Dartmouth Basketball Team Gets Green Light For Union Election

The union effort is the latest threat to the amateur status of college sports, but it could face a lengthy legal challenge.

An official at the National Labor Relations Board gave the go-ahead Monday for the men’s basketball team at Dartmouth College in New Hampshire to hold a union election, presenting another legal threat to college sports’ beleaguered amateurism model.

Players on the team filed a petition for the election in September, seeking to join the Service Employees International Union Local 560. A regional director for the NLRB, which oversees private-sector union elections, held a hearing in October to determine whether the players had the right to unionize.

The official, Laura A. Sacks, issued a decision Monday finding that they were employees eligible to form a union.

“Because Dartmouth has the right to control the work performed by the Dartmouth men’s basketball team, and the players perform that work in exchange for compensation, I find that the petitioned-for basketball players are employees within the meaning of the [law],” Sacks wrote.
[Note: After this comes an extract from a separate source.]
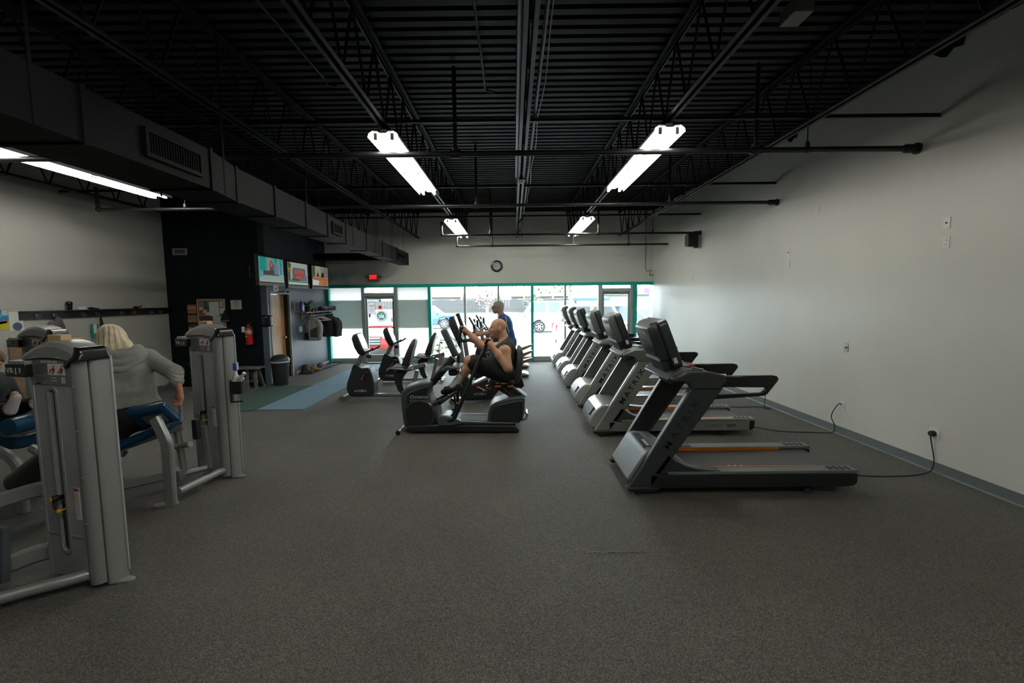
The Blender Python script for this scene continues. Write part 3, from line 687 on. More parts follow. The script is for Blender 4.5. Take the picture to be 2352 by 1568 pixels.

An election date has not yet been set, and a legal battle could last for months or even years. The school could challenge Sacks’ determination and take it to the NLRB’s full board in Washington and possibly later to federal court. Dartmouth has 10 days to begin the appeal process.

The NLRB is currently hearing a separate but related case to determine whether members of the University of Southern California football team are employees with rights under the law. As in the Dartmouth case, union supporters argue the players are workers, not “student athletes,” and therefore should have the right to bargain collectively.

A federal official determined Monday that Dartmouth basketball players are employees eligible to unionize.
A federal official determined Monday that Dartmouth basketball players are employees eligible to unionize.
Mitchell Layton via Getty Images

The labor board’s general counsel, Jennifer Abruzzo, told HuffPost in 2021 that she thought college athletes should be able to unionize. Abruzzo issued a memo the same year warning universities not to violate workers’ collective bargaining rights.

“If players at academic institutions feel like they want to choose a union to represent them in discussions with their employer over wages or working conditions... then they should be filing [union representation] petitions.”

This is not the first time college athletes at s private school have tried to form a union.

In 2014, football players at Northwestern University in Illinois petitioned for an election to join the United Steelworkers. A vote was held, but the ballots were impounded as the board heard the case. The board members ultimately declined to decide the question of whether the players were employees, ending their bid for a union.

Challenges to the amateurism model have only grown since then, with college athletes now eligible for compensation to profit off their “name, image and likeness.” And a strong majority of Americans now believe that college athletes deserve to be paid, according to recent polling.